**What the task requires:**
Find every line in the records that holds the string "Blender". Copy each one.

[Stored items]
________________

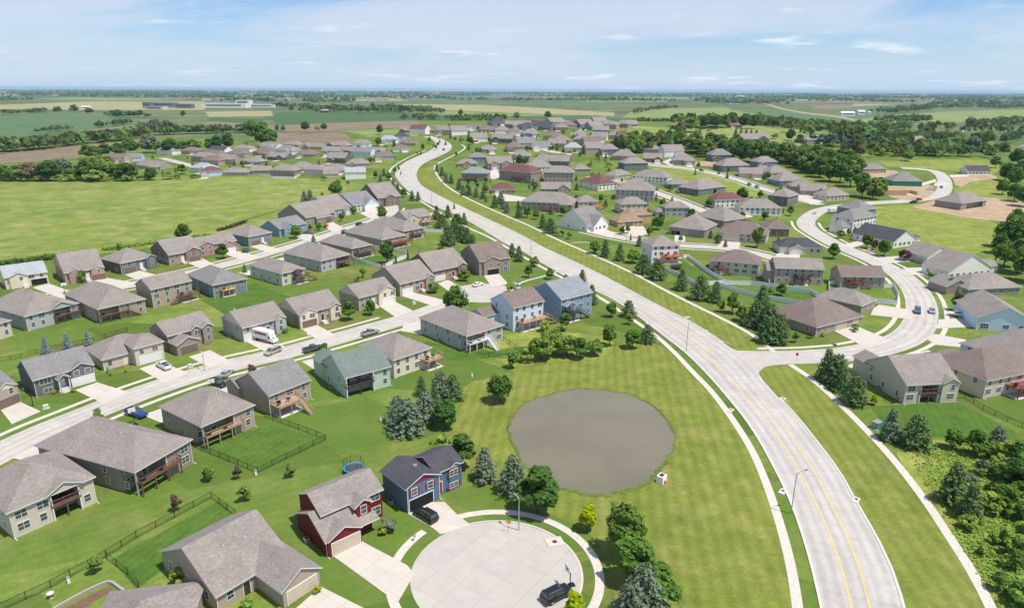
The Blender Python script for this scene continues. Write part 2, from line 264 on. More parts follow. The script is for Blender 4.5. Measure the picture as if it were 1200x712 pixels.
# ------------------------------------------------------------ mesh helpers
class MB:
    def __init__(s): s.v = []; s.f = []; s.m = []; s.mats = []
    def mi(s, mat):
        if mat not in s.mats: s.mats.append(mat)
        return s.mats.index(mat)
    def poly(s, pts, mat):
        n = len(s.v); s.v += [tuple(p) for p in pts]; s.f.append(tuple(range(n, n + len(pts)))); s.m.append(s.mi(mat))
    def box(s, x0, x1, y0, y1, z0, z1, mat, M=None, taper=None):
        a = [(x0, y0, z0), (x1, y0, z0), (x1, y1, z0), (x0, y1, z0)]
        if taper: cx, cy = (x0 + x1) / 2, (y0 + y1) / 2; b = [(cx + (p[0] - cx) * taper, cy + (p[1] - cy) * taper, z1) for p in a]
        else: b = [(p[0], p[1], z1) for p in a]
        n = len(s.v); q = a + b
        if M is not None: q = [tuple(M @ Vector(p)) for p in q]
        s.v += q; k = s.mi(mat)
        for f in ((3, 2, 1, 0), (4, 5, 6, 7), (0, 1, 5, 4), (1, 2, 6, 5), (2, 3, 7, 6), (3, 0, 4, 7)): s.f.append(tuple(n + i for i in f)); s.m.append(k)
    def bar(s, a, b, w, mat, h=None):
        a, b = Vector(a), Vector(b); d = b - a; L = d.length
        q = d.to_track_quat('X', 'Z').to_matrix().to_4x4(); q.translation = a
        h = h or w; s.box(0, L, -w / 2, w / 2, -h / 2, h / 2, mat, q)
    def tube(s, pts, radii, mat, n=8, cap=True):
        pts = [Vector(p) for p in pts]; rings = []; k = s.mi(mat)
        for i, p in enumerate(pts):
            d = (pts[min(i + 1, len(pts) - 1)] - pts[max(i - 1, 0)]).normalized()
            q = d.to_track_quat('Z', 'Y').to_matrix(); st = len(s.v)
            for j in range(n):
                a = 2 * math.pi * j / n; s.v.append(tuple(p + q @ Vector((math.cos(a), math.sin(a), 0)) * radii[i]))
            rings.append(st)
        for a, b in zip(rings, rings[1:]):
            for j in range(n): s.f.append((a + j, a + (j + 1) % n, b + (j + 1) % n, b + j)); s.m.append(k)
        if cap:
            s.f.append(tuple(rings[0] + j for j in reversed(range(n)))); s.m.append(k); s.f.append(tuple(rings[-1] + j for j in range(n))); s.m.append(k)
    def mesh(s, name, smooth=False):
        me = bpy.data.meshes.new(name); me.from_pydata(s.v, [], s.f)
        for mt in s.mats: me.materials.append(MATS[mt])
        me.polygons.foreach_set('material_index', s.m)
        if smooth: me.polygons.foreach_set('use_smooth', [True] * len(s.f))
        me.update(); return me
    def build(s, name, parent=None, smooth=False): return link(name, s.mesh(name, smooth), parent)
def link(name, data, parent=None, loc=None, rz=None):
    o = bpy.data.objects.new(name, data); COL.objects.link(o)
    if parent: o.parent = parent
    if loc is not None: o.location = loc
    if rz is not None: o.rotation_euler = (0, 0, rz)
    return o
def tag(o, label=None, cat=None, group=None, kind=None):
    if label: o['label'] = label
    if cat: o['category'] = cat
    if group: o['group'] = group
    if kind: o['kind'] = kind
    return o
def thing(name, label, cat, loc, rz=0, group=None): return tag(link(name, None, None, loc, rz), label, cat, group)
def copytree(o, parent=None):
    c = o.copy(); COL.objects.link(c); c.parent = parent
    for ch in list(o.children): copytree(ch, c)
    return c
ORD = 'first second third fourth fifth sixth seventh eighth ninth tenth eleventh twelfth thirteenth fourteenth fifteenth sixteenth seventeenth eighteenth nineteenth twentieth'.split()
def ordn(i):
    if i < 20: return ORD[i]
    n = i + 1; h, r = divmod(n, 100); pre = 'hundred-' if h == 1 else ''
    if h == 1 and r == 0: return 'hundredth'
    if h == 1 and r <= 20: return pre + ORD[r - 1]
    tens = 'twenty thirty forty fifty sixty seventy eighty ninety'.split()[r // 10 - 2]
    return pre + (tens[:-1] + 'ieth' if r % 10 == 0 else tens + '-' + ORD[r % 10 - 1])
def resample(pts, step):
    o = []
    for a, b in zip(pts, pts[1:]):
        n = max(1, int((b - a).length / step))
        o += [a.lerp(b, i / n) for i in range(n)]
    return o + [pts[-1]]
def smooth(pts, n=2):
    for _ in range(n):
        q = [pts[0]]
        for a, b in zip(pts, pts[1:]): q += [a.lerp(b, .25), a.lerp(b, .75)]
        pts = q + [pts[-1]]
    return pts
def gz(p, lift=0.):
    h = hill(p[0], p[1]); return Vector((p[0], p[1], h + lift + (.06 if h > .03 else 0)))
def ribbon(name, centre, width, mat, lift, kind='structure', step=4, sm=2, thick=0.):
    c = resample(smooth(centre, sm), step); mb = MB(); L, Rr = [], []
    for i, p in enumerate(c):
        d = (c[min(i + 1, len(c) - 1)] - c[max(i - 1, 0)]); d = Vector((d.x, d.y, 0)).normalized(); n = Vector((-d.y, d.x, 0))
        w = width(i / len(c)) if callable(width) else width
        L.append(gz(p + n * w / 2, lift)); Rr.append(gz(p - n * w / 2, lift))
    sheet(mb, L, Rr, mat, thick); o = mb.build(name); tag(o, kind=kind)
    if mat == 'lane_conc': lanes_attr(o.data, L, Rr)
    return o, L, Rr
def sheet(mb, L, Rr, mat, thick=0.):
    n = len(mb.v); k = mb.mi(mat); mb.v += [tuple(p) for p in L] + [tuple(p) for p in Rr]; m = len(L)
    for i in range(m - 1): mb.f.append((n + m + i, n + m + i + 1, n + i + 1, n + i)); mb.m.append(k)
    if thick:
        D = Vector((0, 0, -thick))
        for row, fl in ((L, 0), (Rr, 1)):
            for a, b in zip(row, row[1:]):
                q = [a, b, b + D, a + D]; mb.poly(q if fl else q[::-1], mat)
def patch(name, px, mat, lift, world=False, kind='structure', sm=0):
    P = [Vector(p) if world else at(*p) for p in px]
    if sm: P = smooth(P + [P[0]], sm)[:-1]
    mb = MB(); n = 0; mb.v = [tuple(gz(p, lift)) for p in P]
    k = mb.mi(mat)
    nrm = sum((P[i].x * P[(i + 1) % len(P)].y - P[(i + 1) % len(P)].x * P[i].y) for i in range(len(P)))
    for t in tessellate_polygon([[Vector((p.x, p.y, 0)) for p in P]]):
        a, b, c = [P[i] for i in t]; s = (b.x - a.x) * (c.y - a.y) - (c.x - a.x) * (b.y - a.y)
        mb.f.append(tuple(t) if s > 0 else tuple(reversed(t))); mb.m.append(k)
    o = mb.build(name); tag(o, kind=kind)
    if any(hill(p.x, p.y) > .02 for p in resample(P + [P[0]], 20)):       # drape over the slope
        import bmesh
        bm = bmesh.new(); bm.from_mesh(o.data)
        for _ in range(7):
            es = [e for e in bm.edges if e.calc_length() > 14]
            if not es: break
            bmesh.ops.subdivide_edges(bm, edges=es, cuts=1, use_grid_fill=False); bmesh.ops.triangulate(bm, faces=bm.faces[:])
        for v in bm.verts: v.co.z = gz(v.co, lift).z
        bm.to_mesh(o.data); bm.free()
    return o
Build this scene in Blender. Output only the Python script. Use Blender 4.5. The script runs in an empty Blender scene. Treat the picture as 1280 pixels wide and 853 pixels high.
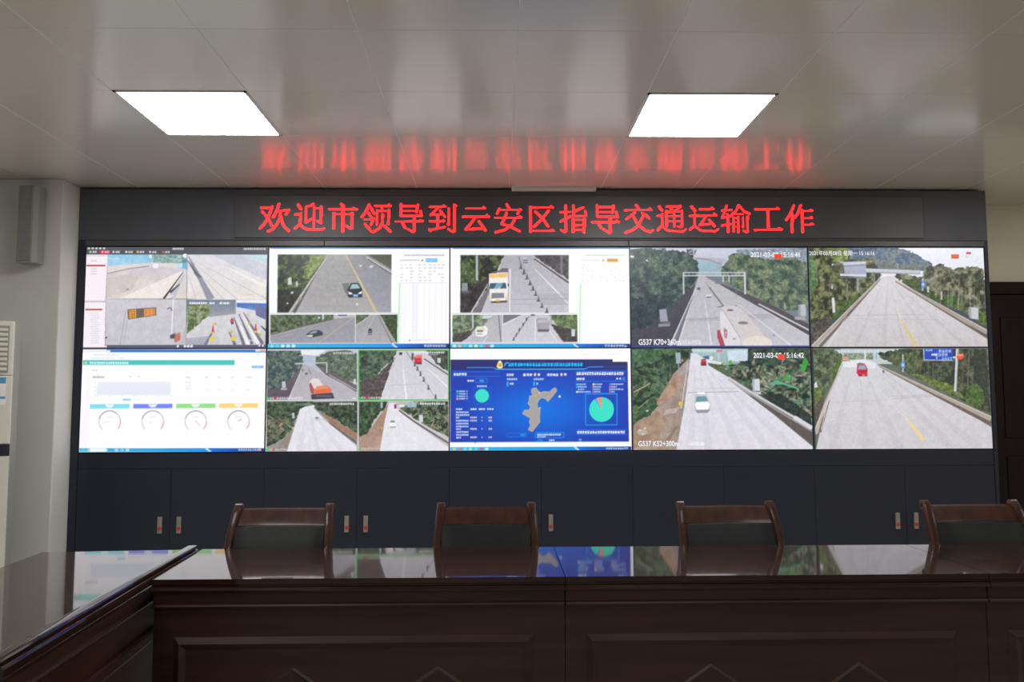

________________

**Result of the task:**
The Blender Python script for this scene continues. Write part 2, from line 264 on. More parts follow. The script is for Blender 4.5. Measure the picture as if it were 1200x712 pixels.
Build this scene in Blender. Output only the Python script. Use Blender 4.5. The script runs in an empty Blender scene. Treat the picture as 1280 pixels wide and 853 pixels high.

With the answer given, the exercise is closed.